New Orleans Police Shoot, Kill Man on Tape By BRETT MARTEL, Associated Press Writer

 

NEW ORLEANS - Police officers shot and killed a man brandishing a knife in a confrontation that was partially videotaped by a bystander, setting off another internal investigation of the embattled department.

 

Monday's daylight shooting was the first involving police since New Orleans reopened after Hurricane Katrina. It follows the videotaped police beating of a man that led to two firings in the department.

 

A police spokesman, David Adams, said the officers who fired on the man will be reassigned pending the outcome of the probe, but he defended their response, saying at least one officer's life was in danger just before the barrage of gunfire.

 

"You have a subject who's lunging at them with a knife... swinging wildly at them and they're fearing for their life," Adams said. "They had no other choice but to resort to lethal force."

 

Adams said he did not know how many officers fired shots or how many shots were fired.

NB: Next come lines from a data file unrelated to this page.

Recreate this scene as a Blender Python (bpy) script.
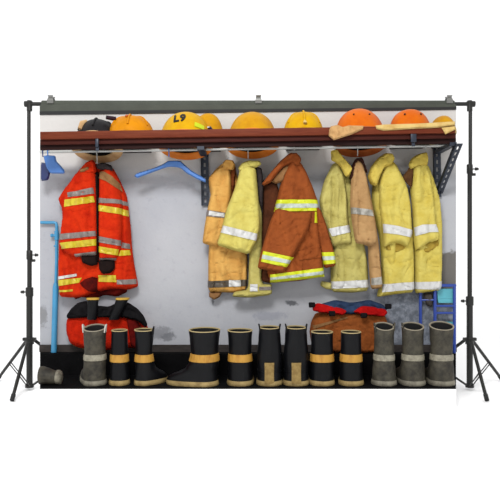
import bpy, bmesh, math
import numpy as np
from mathutils import Vector, Matrix, noise
from mathutils.geometry import delaunay_2d_cdt

for o in list(bpy.data.objects): bpy.data.objects.remove(o)
SC = bpy.context.scene
COL = SC.collection

# ------------------------------------------------------------------ camera, world, light, exposure
CAMH = 0.895
F = 625.0
cd = bpy.data.cameras.new('camera'); cam = bpy.data.objects.new('camera', cd); COL.objects.link(cam)
cam.location = (0, 0, CAMH); cam.rotation_euler = (math.pi/2, 0, 0)
cd.sensor_width = 36; cd.lens = 36*F/500.0
SC.camera = cam
w = bpy.data.worlds.new('world'); SC.world = w; w.use_nodes = True
bg = w.node_tree.nodes['Background']; bg.inputs[0].default_value = (1, 1, 1, 1); bg.inputs[1].default_value = 1.04
def area(name, loc, target, size, power):
    ld = bpy.data.lights.new(name, 'AREA'); ld.shape = 'RECTANGLE'; ld.size = size[0]; ld.size_y = size[1]; ld.energy = power
    lo = bpy.data.objects.new(name, ld); COL.objects.link(lo); lo.location = loc
    lo.rotation_euler = (Vector(target)-Vector(loc)).to_track_quat('-Z', 'Y').to_euler()
area('softbox_light', (-0.6, 0.6, 3.4), (0, 3.8, 0.9), (1.1, 0.8), 150)
SC.view_settings.view_transform = 'Standard'; SC.view_settings.look = 'None'
SC.view_settings.gamma = 1; SC.view_settings.exposure = 0.0; SC.view_settings.use_curve_mapping = False

# ------------------------------------------------------------------ materials
K = 0.56
def lin(c):
    if isinstance(c, str): c = tuple(int(c[i:i+2], 16) for i in (0, 2, 4))
    return [((v/255)/12.92 if v/255 <= .04045 else (((v/255)+.055)/1.055)**2.4) for v in c]
MATS = {}
def mat(name, col, rough=.75, var=.0, scale=9., bump=0., bscale=60., metal=0., k=None, col2=None, mix=.5, stretch=(1, 1, 1), weave=0., spec=.3, edge=.12):
    if name in MATS: return MATS[name]
    m = bpy.data.materials.new(name); m.use_nodes = True; nt = m.node_tree; N = nt.nodes; L = nt.links
    b = N['Principled BSDF']; kk = K if k is None else k
    c = [v*kk for v in lin(col)]
    b.inputs['Roughness'].default_value = rough; b.inputs['Metallic'].default_value = metal
    b.inputs['Specular IOR Level'].default_value = spec
    b.inputs['Base Color'].default_value = (*c, 1)
    tc = N.new('ShaderNodeTexCoord'); mp = N.new('ShaderNodeMapping'); L.new(tc.outputs['Object'], mp.inputs[0])
    mp.inputs['Scale'].default_value = stretch
    if var > 0 or col2:
        n1 = N.new('ShaderNodeTexNoise'); n1.inputs['Scale'].default_value = scale; n1.inputs['Detail'].default_value = 6; n1.inputs['Roughness'].default_value = .65
        L.new(mp.outputs[0], n1.inputs['Vector'])
        r = N.new('ShaderNodeValToRGB'); L.new(n1.outputs[0], r.inputs[0])
        r.color_ramp.elements[0].position = mix-edge; r.color_ramp.elements[1].position = mix+edge
        d = [v*kk for v in lin(col2)] if col2 else [v*(1-var) for v in c]
        r.color_ramp.elements[0].color = (*d, 1); r.color_ramp.elements[1].color = (*c, 1)
        L.new(r.outputs[0], b.inputs['Base Color'])
    prev = None
    if bump > 0:
        n2 = N.new('ShaderNodeTexNoise'); n2.inputs['Scale'].default_value = bscale; n2.inputs['Detail'].default_value = 4
        L.new(mp.outputs[0], n2.inputs['Vector'])
        bp = N.new('ShaderNodeBump'); bp.inputs['Strength'].default_value = bump; bp.inputs['Distance'].default_value = .01
        L.new(n2.outputs[0], bp.inputs['Height']); L.new(bp.outputs[0], b.inputs['Normal'])
    MATS[name] = m; return m

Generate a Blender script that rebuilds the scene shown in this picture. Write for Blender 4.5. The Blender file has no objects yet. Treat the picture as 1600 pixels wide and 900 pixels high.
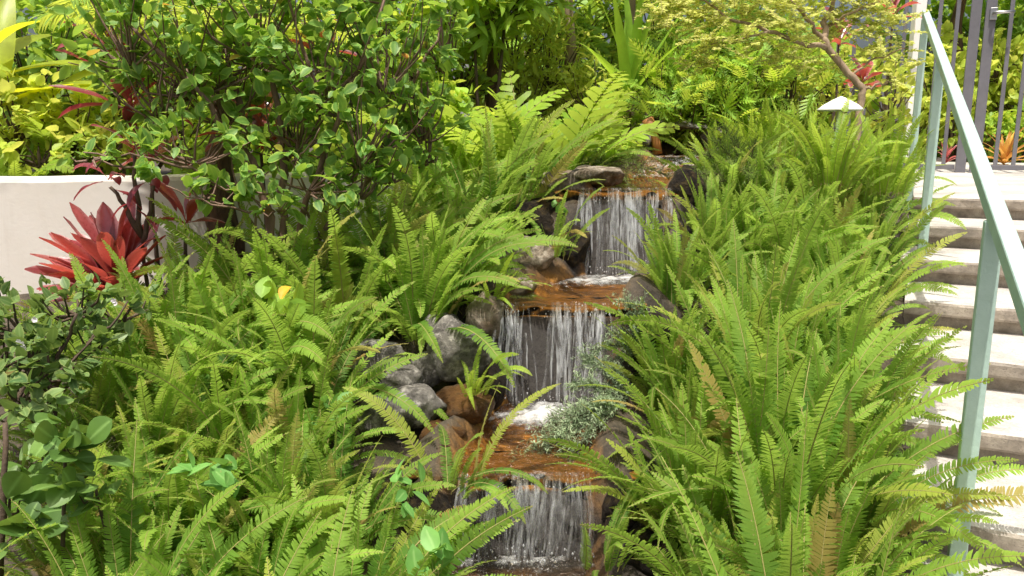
import bpy, math, random
import numpy as np
from mathutils import Vector, Matrix, noise as mnoise

SEED = 7
rng = np.random.default_rng(SEED)
random.seed(SEED)
SC = bpy.context.scene
COL = SC.collection
R = math.radians

# ------------------------------------------------------------------ camera numbers
EZ = 1.66            # eye height above the foot of the stairs
PITCH = 0.186        # camera looks down by this angle
FPX = 1250.0         # focal length in pixels of a 1600 wide picture
CP, SP = math.cos(PITCH), math.sin(PITCH)


def ray(px, py):
    a = (px - 800) / FPX
    u = (450 - py) / FPX
    return np.array([a, CP + u * SP, -SP + u * CP])


def at(px, py, Y):
    d = ray(px, py)
    return np.array([0, 0, EZ]) + d * (Y / d[1])


# ------------------------------------------------------------------ tagging
def tag(o, label=None, cat=None, group=None, kind=None):
    if label: o['label'] = label
    if cat: o['category'] = cat
    if group: o['group'] = group
    if kind: o['kind'] = kind
    return o


def empty(name, loc, label, cat, group=None, rz=0.0):
    o = bpy.data.objects.new(name, None)
    COL.objects.link(o)
    o.empty_display_size = 0.1
    o.location = [float(v) for v in loc]
    o.rotation_euler = (0, 0, rz)
    return tag(o, label, cat, group)


# ------------------------------------------------------------------ mesh collector
class MB:
    def __init__(self):
        self.v = []; self.c = []; self.f = []; self.n = 0

    def add(self, verts, faces, col=None, mat=0):
        """faces: list of (M,K) int arrays or list of tuples"""
        verts = np.asarray(verts, float).reshape(-1, 3)
        if col is None:
            col = np.zeros((len(verts), 3)); col[:, 0] = 0.5
        col = np.asarray(col, float)
        if col.ndim == 1: col = np.tile(col, (len(verts), 1))
        groups = {}
        if len(faces) and isinstance(faces[0], np.ndarray):
            for g in faces:
                self.f.append((g + self.n, mat))
        else:
            for fc in faces: groups.setdefault(len(fc), []).append(fc)
            for k, g in groups.items():
                self.f.append((np.array(g, int) + self.n, mat))
        self.v.append(verts); self.c.append(col); self.n += len(verts)

    def inst(self, T, X, Y, Z, P, S, rnd, mat=0):
        """template T=(V,F list of arrays, edge, tt); X,Y,Z axes (N,3); P (N,3); S (N,) or (N,3)"""
        V, F, ed, tt = T
        N = len(P)
        S = np.asarray(S, float)
        if S.ndim == 1: S = np.stack([S, S, S], 1)
        loc = V[None, :, :] * S[:, None, :]
        W = (loc[:, :, 0:1] * X[:, None, :] + loc[:, :, 1:2] * Y[:, None, :] + loc[:, :, 2:3] * Z[:, None, :]) + P[:, None, :]
        nv = len(V)
        col = np.zeros((N, nv, 3))
        col[:, :, 0] = np.asarray(rnd)[:, None]; col[:, :, 1] = ed[None, :]; col[:, :, 2] = tt[None, :]
        off = (np.arange(N) * nv)[:, None, None]
        for g in F:
            self.f.append(((g[None] + off).reshape(-1, g.shape[1]) + self.n, mat))
        self.v.append(W.reshape(-1, 3)); self.c.append(col.reshape(-1, 3)); self.n += N * nv

    def tube(self, pts, rad, n=6, col=(0.5, 0, 0), mat=0, cap=True):
        pts = np.asarray(pts, float)
        m = len(pts)
        rad = np.broadcast_to(np.asarray(rad, float), (m,))
        V = []
        up = np.array([0.0, 0.0, 1.0])
        prev = None
        for i in range(m):
            t = pts[min(i + 1, m - 1)] - pts[max(i - 1, 0)]
            t = t / (np.linalg.norm(t) + 1e-9)
            if prev is None:
                a = np.cross(t, up)
                if np.linalg.norm(a) < .1: a = np.cross(t, [1.0, 0, 0])
            else:
                a = prev - t * np.dot(prev, t)
            a /= np.linalg.norm(a) + 1e-9
            prev = a
            b = np.cross(t, a)
            for k in range(n):
                an = 2 * math.pi * k / n
                V.append(pts[i] + rad[i] * (math.cos(an) * a + math.sin(an) * b))
        F = []
        for i in range(m - 1):
            for k in range(n):
                k2 = (k + 1) % n
                F.append((i * n + k, i * n + k2, (i + 1) * n + k2, (i + 1) * n + k))
        if cap:
            F.append(tuple(range(n - 1, -1, -1)))
            F.append(tuple((m - 1) * n + k for k in range(n)))
        self.add(V, F, col, mat)

    def mesh(self, name, mats, smooth=True):
        v = np.concatenate(self.v); c = np.concatenate(self.c)
        me = bpy.data.meshes.new(name)
        loops, tot, mi = [], [], []
        for g, m in self.f:
            loops.append(g.reshape(-1)); tot.append(np.full(len(g), g.shape[1])); mi.append(np.full(len(g), m))
        loops = np.concatenate(loops).astype(np.int32); tot = np.concatenate(tot).astype(np.int32); mi = np.concatenate(mi).astype(np.int32)
        start = np.concatenate([[0], np.cumsum(tot)[:-1]]).astype(np.int32)
        me.vertices.add(len(v)); me.vertices.foreach_set('co', v.astype(np.float32).ravel())
        me.loops.add(len(loops)); me.loops.foreach_set('vertex_index', loops)
        me.polygons.add(len(tot)); me.polygons.foreach_set('loop_start', start); me.polygons.foreach_set('loop_total', tot)
        me.polygons.foreach_set('material_index', mi)
        me.polygons.foreach_set('use_smooth', np.full(len(tot), smooth))
        a = me.attributes.new('col', 'FLOAT_COLOR', 'POINT')
        a.data.foreach_set('color', np.concatenate([c, np.ones((len(c), 1))], 1).astype(np.float32).ravel())
        for m in (mats if isinstance(mats, (list, tuple)) else [mats]): me.materials.append(m)
        me.update(); me.validate()
        return me

    def build(self, name, mats, parent=None, smooth=True, origin=None):
        if origin is not None:
            o_ = np.asarray(origin, float)
            self.v = [vv - o_ for vv in self.v]
        me = self.mesh(name, mats, smooth)
        o = bpy.data.objects.new(name, me)
        COL.objects.link(o)
        if parent is not None: o.parent = parent
        elif origin is not None: o.location = [float(q) for q in origin]
        return o


def box_vf(c, h, ax=None):
    """box centre c, half sizes h, axes rows"""
    c = np.asarray(c, float); h = np.asarray(h, float)
    A = np.eye(3) if ax is None else np.asarray(ax, float)
    V = []
    for sx in (-1, 1):
        for sy in (-1, 1):
            for sz in (-1, 1):
                V.append(c + A[0] * h[0] * sx + A[1] * h[1] * sy + A[2] * h[2] * sz)
    F = [(0, 1, 3, 2), (4, 6, 7, 5), (0, 4, 5, 1), (2, 3, 7, 6), (0, 2, 6, 4), (1, 5, 7, 3)]
    return V, F


def bevel(o, w, seg=2):
    m = o.modifiers.new('bevel', 'BEVEL'); m.width = w; m.segments = seg; m.limit_method = 'ANGLE'
    return o


def norm(a):
    return a / (np.linalg.norm(a, axis=-1, keepdims=True) + 1e-9)


# ------------------------------------------------------------------ materials
def new_mat(name):
    m = bpy.data.materials.new(name); m.use_nodes = True
    nt = m.node_tree; nt.nodes.clear()
    out = nt.nodes.new('ShaderNodeOutputMaterial')
    return m, nt, out


def N(nt, t, **kw):
    n = nt.nodes.new(t)
    for k, v in kw.items():
        if k.startswith('i_'): n.inputs[k[2:].replace('_', ' ')].default_value = v
        else: setattr(n, k, v)
    return n


def rgba(c): return (c[0], c[1], c[2], 1.0)


def mixc(nt, fac, a, b, mode='MIX'):
    n = nt.nodes.new('ShaderNodeMix'); n.data_type = 'RGBA'; n.blend_type = mode
    for s, val in ((n.inputs[0], fac), (n.inputs[6], a), (n.inputs[7], b)):
        if isinstance(val, bpy.types.NodeSocket): nt.links.new(val, s)
        else: s.default_value = rgba(val) if isinstance(val, (tuple, list)) else val
    return n.outputs[2]


def ramp(nt, fac, stops):
    n = nt.nodes.new('ShaderNodeValToRGB')
    cr = n.color_ramp
    while len(cr.elements) > len(stops): cr.elements.remove(cr.elements[-1])
    while len(cr.elements) < len(stops): cr.elements.new(0.5)
    for e, (p, c) in zip(cr.elements, stops):
        e.position = p; e.color = rgba(c) if isinstance(c, (tuple, list)) else (c, c, c, 1)
    nt.links.new(fac, n.inputs[0])
    return n.outputs[0]


def noise_out(nt, scale, detail=3, vec=None, rough=0.6):
    n = N(nt, 'ShaderNodeTexNoise'); n.inputs['Scale'].default_value = scale; n.inputs['Detail'].default_value = detail
    n.inputs['Roughness'].default_value = rough
    if vec is not None: nt.links.new(vec, n.inputs['Vector'])
    return n.outputs['Fac']


def leaf_mat(name, dark, light, trans, edge=None, rough=0.38, tw=0.42, odd=None, use_obj=False, spec=0.3, midrib=None, gain=1.7, root=None):
    g = lambda c, k: tuple(min(.9, q * k) for q in c)
    dark, light, trans = g(dark, gain), g(light, gain), g(trans, 1 + (gain - 1) * .45)
    if edge: edge = g(edge, gain)
    if midrib: midrib = g(midrib, gain)
    m, nt, out = new_mat(name)
    at_ = N(nt, 'ShaderNodeAttribute', attribute_name='col')
    sep = N(nt, 'ShaderNodeSeparateColor'); nt.links.new(at_.outputs['Color'], sep.inputs[0])
    r = sep.outputs[0]; ed = sep.outputs[1]; tt = sep.outputs[2]
    geo = N(nt, 'ShaderNodeTexCoord')
    if use_obj:
        oi = N(nt, 'ShaderNodeObjectInfo'); r = oi.outputs['Random']
    nz = noise_out(nt, 9.0, 3, geo.outputs['Object'])
    base = mixc(nt, r, dark, light)
    base = mixc(nt, 0.55, base, ramp(nt, nz, [(0.3, (0.25, 0.25, 0.25)), (0.7, (1.35, 1.3, 1.2))]), 'MULTIPLY')
    tr = mixc(nt, r, tuple(0.72 * q for q in trans), trans)
    if odd:
        for lo, c in odd:
            f = ramp(nt, r, [(max(0, lo - 0.01), 0.0), (min(1, lo + 0.01), 1.0)])
            base = mixc(nt, f, base, c); tr = mixc(nt, f, tr, tuple(min(1, 1.5 * q) for q in c))
    if edge:
        ef = ramp(nt, ed, [(0.55, 0.0), (1.0, 0.75)])
        base = mixc(nt, ef, base, edge)
    if midrib:
        ef = ramp(nt, ed, [(0.0, 0.6), (0.22, 0.0)])
        base = mixc(nt, ef, base, midrib)
    if root:
        base = mixc(nt, ramp(nt, tt, [(0.12, 0.85), (0.55, 0.0)]), base, root)
        stn = N(nt, 'ShaderNodeTexNoise'); stn.inputs['Scale'].default_value = 70; stn.inputs['Detail'].default_value = 4
        nt.links.new(geo.outputs['Object'], stn.inputs['Vector'])
        base = mixc(nt, ramp(nt, stn.outputs['Fac'], [(0.52, 0.0), (0.68, 0.5)]), base, root)
    if use_obj:   # yellower toward the tip of a frond
        tf = ramp(nt, tt, [(0.55, 0.0), (1.0, 0.35)])
        base = mixc(nt, tf, base, tuple(min(1, q * k) for q, k in zip(light, (1.7, 1.25, 1.0))))
    p = N(nt, 'ShaderNodeBsdfPrincipled')
    nt.links.new(base, p.inputs['Base Color'])
    p.inputs['Roughness'].default_value = rough
    p.inputs['Specular IOR Level'].default_value = spec
    tl = N(nt, 'ShaderNodeBsdfTranslucent'); nt.links.new(tr, tl.inputs['Color'])
    mx = N(nt, 'ShaderNodeMixShader'); mx.inputs[0].default_value = tw
    nt.links.new(p.outputs[0], mx.inputs[1]); nt.links.new(tl.outputs[0], mx.inputs[2])
    nt.links.new(mx.outputs[0], out.inputs[0])
    return m


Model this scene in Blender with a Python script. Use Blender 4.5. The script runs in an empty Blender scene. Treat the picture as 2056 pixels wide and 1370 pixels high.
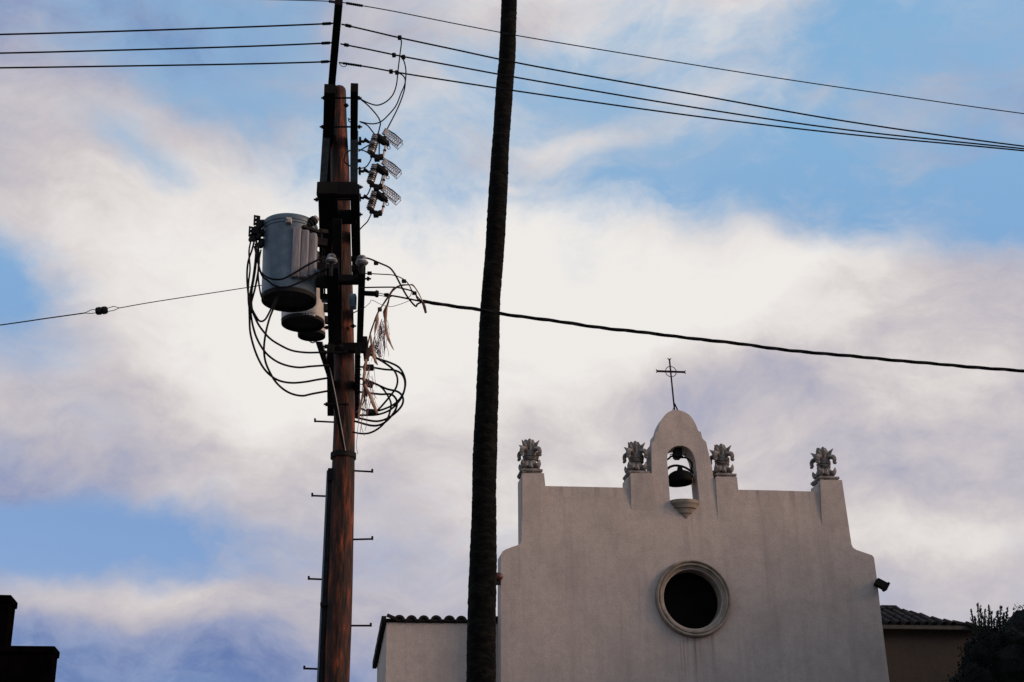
import bpy, bmesh, math, random
from mathutils import Vector, Matrix, noise
from mathutils.geometry import tessellate_polygon

random.seed(7)
PI = math.pi
scene = bpy.context.scene
COL = scene.collection

# ------------------------------------------------------------------ camera
FOC = 2056 * 50.0 / 36.0
PITCH = math.radians(22.0)
ROLL = math.radians(1.0)
EYE = Vector((0, 0, 1.6))
fwd = Vector((0, math.cos(PITCH), math.sin(PITCH)))
r0 = Vector((1, 0, 0))
u0 = Vector((0, -math.sin(PITCH), math.cos(PITCH)))
cr = math.cos(ROLL) * r0 - math.sin(ROLL) * u0
cu = math.cos(ROLL) * u0 + math.sin(ROLL) * r0
cam_d = bpy.data.cameras.new('camera')
cam_d.lens = 50
cam_d.sensor_width = 36
cam_d.clip_start = 0.1
cam_d.clip_end = 4000
cam = bpy.data.objects.new('camera', cam_d)
COL.objects.link(cam)
CR = Matrix((cr, cu, -fwd)).transposed()
cam.matrix_world = Matrix.Translation(EYE) @ CR.to_4x4()
scene.camera = cam

# ------------------------------------------------------------------ view
scene.render.engine = 'CYCLES'
scene.view_settings.view_transform = 'Standard'
scene.view_settings.look = 'None'
scene.view_settings.exposure = 0.6
scene.view_settings.gamma = 1.0

# ------------------------------------------------------------------ sun
SUN_EL = math.radians(20)
SUN_AZ = math.radians(-13)           # measured from +x towards +y
sd = Vector((math.cos(SUN_EL) * math.cos(SUN_AZ), math.cos(SUN_EL) * math.sin(SUN_AZ), math.sin(SUN_EL)))
sun_d = bpy.data.lights.new('sun', 'SUN')
sun_d.energy = 1.6
sun_d.angle = math.radians(22)
sun_d.color = (1.0, 0.66, 0.44)
sun = bpy.data.objects.new('sun', sun_d)
COL.objects.link(sun)
sun.rotation_euler = sd.to_track_quat('Z', 'Y').to_euler()


def at(px, py, Y):
    d = fwd + cr * ((px - 1028) / FOC) + cu * ((685 - py) / FOC)
    return EYE + d * (Y / d.y)


def atz(px, py, z):
    d = fwd + cr * ((px - 1028) / FOC) + cu * ((685 - py) / FOC)
    return EYE + d * ((z - EYE.z) / d.z)


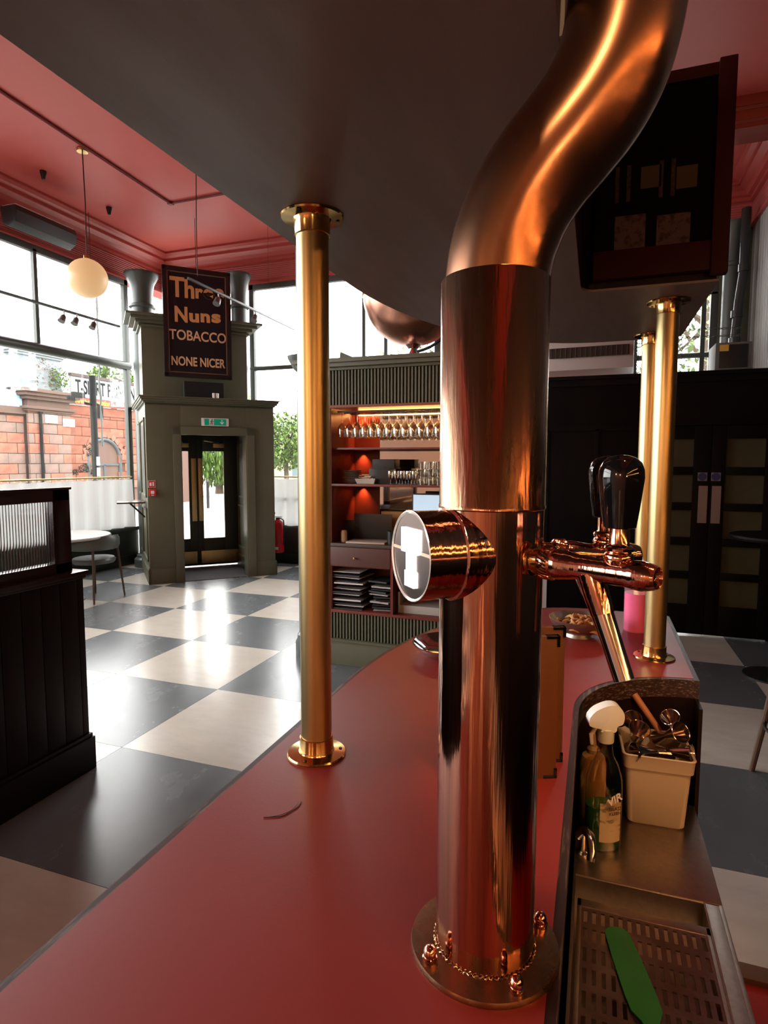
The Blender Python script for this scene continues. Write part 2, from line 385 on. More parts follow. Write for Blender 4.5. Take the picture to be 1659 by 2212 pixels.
for (d, o_, i_) in ((.02, .0, .0), (.035, .0, .03), (.028, .035, .012)):
    x0, x1, z = -.505+o_, .548-o_, 2.035-o_
    ar.b2(x0, -.40-i_*.2, -d, .0, 0, z).b2(.44+i_*.2, x1, -d, .0, 0, z).b2(x0, x1, -d, 0, 1.93+i_*.2, z)
ar.b2(-.41, -.395, -.02, .2, 0, 1.94).b2(.435, .45, -.02, .2, 0, 1.94)
lb('door_architrave', green, ar, .003)
def rail_panel(b, x, y0, y1, z0, z1, s):  # raised moulding on a side face at x
    for (a, c, e, g) in ((y0, y1, z0, z0+.03), (y0, y1, z1-.03, z1), (y0, y0+.03, z0, z1), (y1-.03, y1, z0, z1)): b.b2(x, x+s*.018, a, c, e, g)
pm = MB(); rail_panel(pm, -W, .12, .95, .28, .98, -1); rail_panel(pm, -W, 1.05, 1.8, .28, .98, -1); rail_panel(pm, -W, .12, .95, 1.12, 2.15, -1); rail_panel(pm, -W, 1.05, 1.8, 1.12, 2.15, -1)
rail_panel(pm, .52, .2, .92, .3, .95, -1); rail_panel(pm, .52, .2, .92, 1.05, 1.85, -1)
lb('panel_moulding', green, pm, .003)
lb('lobby_window_recess', iron, MB().b2(-W-.004, -W, .2, .87, 1.2, 2.07), 0)
MB().b2(-.46, .58, .01, 1.05, .001, .006).build('entrance_mat', mat_m, LB, smooth=False)
# rear lobby door frame + doors
D1 = sroot('door_1', (-4.8, 6.75, 0), A45, 'pair of dark green glazed entrance doors with brass plates')
Y0 = 1.03
MB().b2(-.72, .62, Y0, Y0+.07, 1.985, 2.2).b2(-.76, -.66, Y0, Y0+.07, 0, 2.0).b2(.56, .66, Y0, Y0+.07, 0, 2.0).build('door_frame', green_d, D1, bev=.004)
def leaf(x0, x1, gx0, gx1, px0, px1):
    b = MB()
    b.b2(x0, gx0, Y0, Y0+.045, .03, 1.975).b2(gx1, x1, Y0, Y0+.045, .03, 1.975).b2(gx0, gx1, Y0, Y0+.045, .03, .438).b2(gx0, gx1, Y0, Y0+.045, 1.735, 1.975)
    d = b.build('door_leaf', green_d, D1, bev=.001)
    MB().b2(gx0-.005, gx1+.005, Y0+.02, Y0+.024, .43, 1.74).build('pane', glass, d, smooth=False)
    MB().b2(px0, px1, Y0-.004, Y0, .70, 1.63).build('push_plate', brass, d, bev=.001)
    MB().b2(x0+.03, x1-.03, Y0-.004, Y0, .06, .245).build('kick_plate', brass, d, bev=.001)
    MB().b2(gx1-.16, gx1+.0, Y0-.06, Y0, 1.79, 1.85).build('door_closer', brass, d, bev=.004)
    MB().tube([(gx1-.08, Y0-.04, 1.86), (gx1-.3, Y0-.12, 1.89), (gx1-.35, Y0-.01, 1.93)], .008, 6).build('closer_arm', brass, d)
leaf(-.655, -.0565, -.49, -.18, -.145, -.075)
leaf(-.056, .555, .02, .33, -.045, .015)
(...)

Witnesses said a half dozen or more shots were fired.

 

Officers repeatedly asked the man to drop the knife and used pepper spray to try to subdue him, but he covered his face with a cloth and continued walking toward an officer and threatening him, authorities said.

 

"Evidently, the pepper spray had no effect," Adams said.

 

The 38-year-old man's name was not immediately released.

 

A businessman had called police after a confrontation with the victim in the Lower Garden District west of downtown. The shooting happened on St. Charles Avenue, the thoroughfare famous for its historic green streetcars and Mardi Gras parades.

 

Phin Percy videotaped a portion of the confrontation before the shooting from his father's second-story apartment. "The cops kept telling him 'Lay down! Lay down!' This went on for about three minutes," he said.

 

While he was running downstairs, Percy said, he heard numerous shots. By the time he ran out the door, many more officers had arrived and the body was lying against a car.

 

When he reviewed his videotape, Percy said, he saw a small knife in the man's hand. The tape, broadcast nationally, appears to show about a dozen officers taking part in the confrontation.

 

Trey Brokaw, a patron at a nearby bar, said he saw the victim with a knife in his hand shortly before the shooting. "I didn't see anyone near him," Brokaw said. "It didn't seem like anyone was going to get hurt to me."

 

But Brokaw said he did not see what happened in the final moments before the shots rang out.

 

It was the first shooting of any kind involving a New Orleans officer since the city was officially reopened following Hurricane Katrina's devastation four months ago, Adams said.

 

Since the storm, the police department has struggled to rebuild its ranks and address questions about officers' conduct. Hundreds of officers left the city without permission in the days after the storm. There were also allegations of theft and looting by officers, still under investigation, and the videotaped beating of a retired teacher by police in the French Quarter that led to the firing of two officers. The police chief resigned a month after the storm.